>> Begin RECORDED DATA

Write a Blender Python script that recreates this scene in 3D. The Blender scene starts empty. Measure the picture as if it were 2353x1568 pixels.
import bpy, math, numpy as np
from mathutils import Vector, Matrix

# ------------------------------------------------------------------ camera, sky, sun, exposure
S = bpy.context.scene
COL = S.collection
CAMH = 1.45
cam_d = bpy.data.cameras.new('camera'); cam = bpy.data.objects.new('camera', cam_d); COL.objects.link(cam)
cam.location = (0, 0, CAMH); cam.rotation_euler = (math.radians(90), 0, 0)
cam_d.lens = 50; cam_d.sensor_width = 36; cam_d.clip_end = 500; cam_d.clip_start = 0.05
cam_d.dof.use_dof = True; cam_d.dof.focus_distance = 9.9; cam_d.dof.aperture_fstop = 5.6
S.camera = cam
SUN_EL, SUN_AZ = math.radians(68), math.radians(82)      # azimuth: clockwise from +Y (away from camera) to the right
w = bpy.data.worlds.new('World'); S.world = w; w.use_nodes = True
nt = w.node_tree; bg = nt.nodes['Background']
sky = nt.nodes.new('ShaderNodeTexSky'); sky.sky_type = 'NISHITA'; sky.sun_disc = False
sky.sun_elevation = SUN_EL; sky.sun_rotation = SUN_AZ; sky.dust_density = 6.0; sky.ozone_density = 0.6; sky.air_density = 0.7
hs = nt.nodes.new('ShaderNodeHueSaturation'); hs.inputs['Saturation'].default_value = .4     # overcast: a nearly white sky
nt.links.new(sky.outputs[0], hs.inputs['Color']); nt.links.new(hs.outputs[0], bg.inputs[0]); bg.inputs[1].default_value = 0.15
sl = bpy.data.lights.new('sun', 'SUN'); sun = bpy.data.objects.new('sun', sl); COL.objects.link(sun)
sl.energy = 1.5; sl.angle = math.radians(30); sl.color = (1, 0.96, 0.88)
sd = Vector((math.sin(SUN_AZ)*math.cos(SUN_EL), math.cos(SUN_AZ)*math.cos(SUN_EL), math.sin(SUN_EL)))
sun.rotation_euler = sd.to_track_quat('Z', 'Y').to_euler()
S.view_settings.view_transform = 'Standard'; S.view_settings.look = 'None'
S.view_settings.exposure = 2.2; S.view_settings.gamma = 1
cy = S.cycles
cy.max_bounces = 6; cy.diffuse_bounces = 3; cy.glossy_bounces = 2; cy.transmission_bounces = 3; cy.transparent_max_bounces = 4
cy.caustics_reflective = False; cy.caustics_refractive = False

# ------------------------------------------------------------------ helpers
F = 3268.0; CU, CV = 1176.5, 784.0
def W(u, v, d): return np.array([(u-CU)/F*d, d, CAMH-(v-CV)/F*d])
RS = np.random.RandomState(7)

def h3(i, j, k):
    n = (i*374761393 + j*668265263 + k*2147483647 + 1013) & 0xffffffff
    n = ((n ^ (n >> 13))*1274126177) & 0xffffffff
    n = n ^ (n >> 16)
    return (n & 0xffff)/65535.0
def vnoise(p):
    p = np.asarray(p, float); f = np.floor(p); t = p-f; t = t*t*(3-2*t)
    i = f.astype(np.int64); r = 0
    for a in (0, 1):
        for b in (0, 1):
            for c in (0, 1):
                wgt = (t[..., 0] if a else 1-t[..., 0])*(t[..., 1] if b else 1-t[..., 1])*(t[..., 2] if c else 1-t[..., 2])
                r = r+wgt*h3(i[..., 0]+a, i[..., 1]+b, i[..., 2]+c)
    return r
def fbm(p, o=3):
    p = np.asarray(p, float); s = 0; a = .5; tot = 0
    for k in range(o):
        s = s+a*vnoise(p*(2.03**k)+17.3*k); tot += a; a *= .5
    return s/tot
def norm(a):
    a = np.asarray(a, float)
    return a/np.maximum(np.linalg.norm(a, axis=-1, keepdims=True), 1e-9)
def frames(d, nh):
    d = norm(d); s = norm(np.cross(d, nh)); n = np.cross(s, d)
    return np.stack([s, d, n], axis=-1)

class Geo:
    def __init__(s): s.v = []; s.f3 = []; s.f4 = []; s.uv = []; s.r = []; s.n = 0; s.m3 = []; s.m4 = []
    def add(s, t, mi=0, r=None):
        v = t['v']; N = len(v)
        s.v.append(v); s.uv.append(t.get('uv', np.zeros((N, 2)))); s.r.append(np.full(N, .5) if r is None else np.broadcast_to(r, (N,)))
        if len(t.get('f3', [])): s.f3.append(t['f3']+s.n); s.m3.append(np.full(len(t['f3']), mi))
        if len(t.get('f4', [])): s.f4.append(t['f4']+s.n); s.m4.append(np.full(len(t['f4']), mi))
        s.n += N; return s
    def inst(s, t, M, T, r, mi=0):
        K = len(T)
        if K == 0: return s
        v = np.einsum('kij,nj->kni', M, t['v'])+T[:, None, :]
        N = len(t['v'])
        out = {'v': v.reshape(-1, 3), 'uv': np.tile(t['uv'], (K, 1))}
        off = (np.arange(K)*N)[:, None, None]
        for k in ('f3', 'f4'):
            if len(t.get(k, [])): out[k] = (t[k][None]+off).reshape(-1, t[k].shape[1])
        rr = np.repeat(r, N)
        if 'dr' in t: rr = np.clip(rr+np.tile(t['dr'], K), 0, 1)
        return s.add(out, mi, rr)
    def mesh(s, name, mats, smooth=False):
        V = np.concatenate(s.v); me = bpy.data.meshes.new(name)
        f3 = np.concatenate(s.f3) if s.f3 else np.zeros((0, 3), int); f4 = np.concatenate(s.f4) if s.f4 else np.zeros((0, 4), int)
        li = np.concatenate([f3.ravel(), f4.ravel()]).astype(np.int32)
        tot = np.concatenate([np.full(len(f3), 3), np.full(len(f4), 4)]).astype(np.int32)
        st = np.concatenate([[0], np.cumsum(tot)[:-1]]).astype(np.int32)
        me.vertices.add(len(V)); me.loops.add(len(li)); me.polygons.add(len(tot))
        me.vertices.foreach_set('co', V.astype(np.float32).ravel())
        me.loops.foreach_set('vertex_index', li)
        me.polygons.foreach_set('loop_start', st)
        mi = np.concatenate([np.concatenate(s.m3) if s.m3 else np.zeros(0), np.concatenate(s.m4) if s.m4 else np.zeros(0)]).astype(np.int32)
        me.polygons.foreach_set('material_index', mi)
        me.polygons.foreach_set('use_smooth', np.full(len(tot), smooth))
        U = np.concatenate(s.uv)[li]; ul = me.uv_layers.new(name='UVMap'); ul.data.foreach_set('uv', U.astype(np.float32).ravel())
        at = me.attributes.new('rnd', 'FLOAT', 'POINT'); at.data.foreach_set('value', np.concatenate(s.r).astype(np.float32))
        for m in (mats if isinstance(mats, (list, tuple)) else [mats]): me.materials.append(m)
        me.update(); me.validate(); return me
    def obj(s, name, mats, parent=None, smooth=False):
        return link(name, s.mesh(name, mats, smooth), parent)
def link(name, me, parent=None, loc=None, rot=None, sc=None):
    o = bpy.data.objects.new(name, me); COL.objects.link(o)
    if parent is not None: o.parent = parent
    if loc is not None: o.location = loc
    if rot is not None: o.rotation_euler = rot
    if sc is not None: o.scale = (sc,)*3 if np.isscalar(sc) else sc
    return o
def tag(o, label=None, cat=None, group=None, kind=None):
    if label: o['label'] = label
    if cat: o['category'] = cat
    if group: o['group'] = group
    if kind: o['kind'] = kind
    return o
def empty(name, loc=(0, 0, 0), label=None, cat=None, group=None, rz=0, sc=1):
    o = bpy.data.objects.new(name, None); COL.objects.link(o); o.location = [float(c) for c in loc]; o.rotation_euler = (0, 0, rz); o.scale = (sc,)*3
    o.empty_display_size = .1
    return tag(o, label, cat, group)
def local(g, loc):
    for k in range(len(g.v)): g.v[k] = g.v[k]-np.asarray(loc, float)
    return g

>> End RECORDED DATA

== DIRECTIONS FOR THIS TASK ==
Print out the whole listing exactly as it appears.

== EXERCISE RESPONSE ==
Write a Blender Python script that recreates this scene in 3D. The Blender scene starts empty. Measure the picture as if it were 2353x1568 pixels.
import bpy, math, numpy as np
from mathutils import Vector, Matrix

# ------------------------------------------------------------------ camera, sky, sun, exposure
S = bpy.context.scene
COL = S.collection
CAMH = 1.45
cam_d = bpy.data.cameras.new('camera'); cam = bpy.data.objects.new('camera', cam_d); COL.objects.link(cam)
cam.location = (0, 0, CAMH); cam.rotation_euler = (math.radians(90), 0, 0)
cam_d.lens = 50; cam_d.sensor_width = 36; cam_d.clip_end = 500; cam_d.clip_start = 0.05
cam_d.dof.use_dof = True; cam_d.dof.focus_distance = 9.9; cam_d.dof.aperture_fstop = 5.6
S.camera = cam
SUN_EL, SUN_AZ = math.radians(68), math.radians(82)      # azimuth: clockwise from +Y (away from camera) to the right
w = bpy.data.worlds.new('World'); S.world = w; w.use_nodes = True
nt = w.node_tree; bg = nt.nodes['Background']
sky = nt.nodes.new('ShaderNodeTexSky'); sky.sky_type = 'NISHITA'; sky.sun_disc = False
sky.sun_elevation = SUN_EL; sky.sun_rotation = SUN_AZ; sky.dust_density = 6.0; sky.ozone_density = 0.6; sky.air_density = 0.7
hs = nt.nodes.new('ShaderNodeHueSaturation'); hs.inputs['Saturation'].default_value = .4     # overcast: a nearly white sky
nt.links.new(sky.outputs[0], hs.inputs['Color']); nt.links.new(hs.outputs[0], bg.inputs[0]); bg.inputs[1].default_value = 0.15
sl = bpy.data.lights.new('sun', 'SUN'); sun = bpy.data.objects.new('sun', sl); COL.objects.link(sun)
sl.energy = 1.5; sl.angle = math.radians(30); sl.color = (1, 0.96, 0.88)
sd = Vector((math.sin(SUN_AZ)*math.cos(SUN_EL), math.cos(SUN_AZ)*math.cos(SUN_EL), math.sin(SUN_EL)))
sun.rotation_euler = sd.to_track_quat('Z', 'Y').to_euler()
S.view_settings.view_transform = 'Standard'; S.view_settings.look = 'None'
S.view_settings.exposure = 2.2; S.view_settings.gamma = 1
cy = S.cycles
cy.max_bounces = 6; cy.diffuse_bounces = 3; cy.glossy_bounces = 2; cy.transmission_bounces = 3; cy.transparent_max_bounces = 4
cy.caustics_reflective = False; cy.caustics_refractive = False

# ------------------------------------------------------------------ helpers
F = 3268.0; CU, CV = 1176.5, 784.0
def W(u, v, d): return np.array([(u-CU)/F*d, d, CAMH-(v-CV)/F*d])
RS = np.random.RandomState(7)

def h3(i, j, k):
    n = (i*374761393 + j*668265263 + k*2147483647 + 1013) & 0xffffffff
    n = ((n ^ (n >> 13))*1274126177) & 0xffffffff
    n = n ^ (n >> 16)
    return (n & 0xffff)/65535.0
def vnoise(p):
    p = np.asarray(p, float); f = np.floor(p); t = p-f; t = t*t*(3-2*t)
    i = f.astype(np.int64); r = 0
    for a in (0, 1):
        for b in (0, 1):
            for c in (0, 1):
                wgt = (t[..., 0] if a else 1-t[..., 0])*(t[..., 1] if b else 1-t[..., 1])*(t[..., 2] if c else 1-t[..., 2])
                r = r+wgt*h3(i[..., 0]+a, i[..., 1]+b, i[..., 2]+c)
    return r
def fbm(p, o=3):
    p = np.asarray(p, float); s = 0; a = .5; tot = 0
    for k in range(o):
        s = s+a*vnoise(p*(2.03**k)+17.3*k); tot += a; a *= .5
    return s/tot
def norm(a):
    a = np.asarray(a, float)
    return a/np.maximum(np.linalg.norm(a, axis=-1, keepdims=True), 1e-9)
def frames(d, nh):
    d = norm(d); s = norm(np.cross(d, nh)); n = np.cross(s, d)
    return np.stack([s, d, n], axis=-1)

class Geo:
    def __init__(s): s.v = []; s.f3 = []; s.f4 = []; s.uv = []; s.r = []; s.n = 0; s.m3 = []; s.m4 = []
    def add(s, t, mi=0, r=None):
        v = t['v']; N = len(v)
        s.v.append(v); s.uv.append(t.get('uv', np.zeros((N, 2)))); s.r.append(np.full(N, .5) if r is None else np.broadcast_to(r, (N,)))
        if len(t.get('f3', [])): s.f3.append(t['f3']+s.n); s.m3.append(np.full(len(t['f3']), mi))
        if len(t.get('f4', [])): s.f4.append(t['f4']+s.n); s.m4.append(np.full(len(t['f4']), mi))
        s.n += N; return s
    def inst(s, t, M, T, r, mi=0):
        K = len(T)
        if K == 0: return s
        v = np.einsum('kij,nj->kni', M, t['v'])+T[:, None, :]
        N = len(t['v'])
        out = {'v': v.reshape(-1, 3), 'uv': np.tile(t['uv'], (K, 1))}
        off = (np.arange(K)*N)[:, None, None]
        for k in ('f3', 'f4'):
            if len(t.get(k, [])): out[k] = (t[k][None]+off).reshape(-1, t[k].shape[1])
        rr = np.repeat(r, N)
        if 'dr' in t: rr = np.clip(rr+np.tile(t['dr'], K), 0, 1)
        return s.add(out, mi, rr)
    def mesh(s, name, mats, smooth=False):
        V = np.concatenate(s.v); me = bpy.data.meshes.new(name)
        f3 = np.concatenate(s.f3) if s.f3 else np.zeros((0, 3), int); f4 = np.concatenate(s.f4) if s.f4 else np.zeros((0, 4), int)
        li = np.concatenate([f3.ravel(), f4.ravel()]).astype(np.int32)
        tot = np.concatenate([np.full(len(f3), 3), np.full(len(f4), 4)]).astype(np.int32)
        st = np.concatenate([[0], np.cumsum(tot)[:-1]]).astype(np.int32)
        me.vertices.add(len(V)); me.loops.add(len(li)); me.polygons.add(len(tot))
        me.vertices.foreach_set('co', V.astype(np.float32).ravel())
        me.loops.foreach_set('vertex_index', li)
        me.polygons.foreach_set('loop_start', st)
        mi = np.concatenate([np.concatenate(s.m3) if s.m3 else np.zeros(0), np.concatenate(s.m4) if s.m4 else np.zeros(0)]).astype(np.int32)
        me.polygons.foreach_set('material_index', mi)
        me.polygons.foreach_set('use_smooth', np.full(len(tot), smooth))
        U = np.concatenate(s.uv)[li]; ul = me.uv_layers.new(name='UVMap'); ul.data.foreach_set('uv', U.astype(np.float32).ravel())
        at = me.attributes.new('rnd', 'FLOAT', 'POINT'); at.data.foreach_set('value', np.concatenate(s.r).astype(np.float32))
        for m in (mats if isinstance(mats, (list, tuple)) else [mats]): me.materials.append(m)
        me.update(); me.validate(); return me
    def obj(s, name, mats, parent=None, smooth=False):
        return link(name, s.mesh(name, mats, smooth), parent)
def link(name, me, parent=None, loc=None, rot=None, sc=None):
    o = bpy.data.objects.new(name, me); COL.objects.link(o)
    if parent is not None: o.parent = parent
    if loc is not None: o.location = loc
    if rot is not None: o.rotation_euler = rot
    if sc is not None: o.scale = (sc,)*3 if np.isscalar(sc) else sc
    return o
def tag(o, label=None, cat=None, group=None, kind=None):
    if label: o['label'] = label
    if cat: o['category'] = cat
    if group: o['group'] = group
    if kind: o['kind'] = kind
    return o
def empty(name, loc=(0, 0, 0), label=None, cat=None, group=None, rz=0, sc=1):
    o = bpy.data.objects.new(name, None); COL.objects.link(o); o.location = [float(c) for c in loc]; o.rotation_euler = (0, 0, rz); o.scale = (sc,)*3
    o.empty_display_size = .1
    return tag(o, label, cat, group)
def local(g, loc):
    for k in range(len(g.v)): g.v[k] = g.v[k]-np.asarray(loc, float)
    return g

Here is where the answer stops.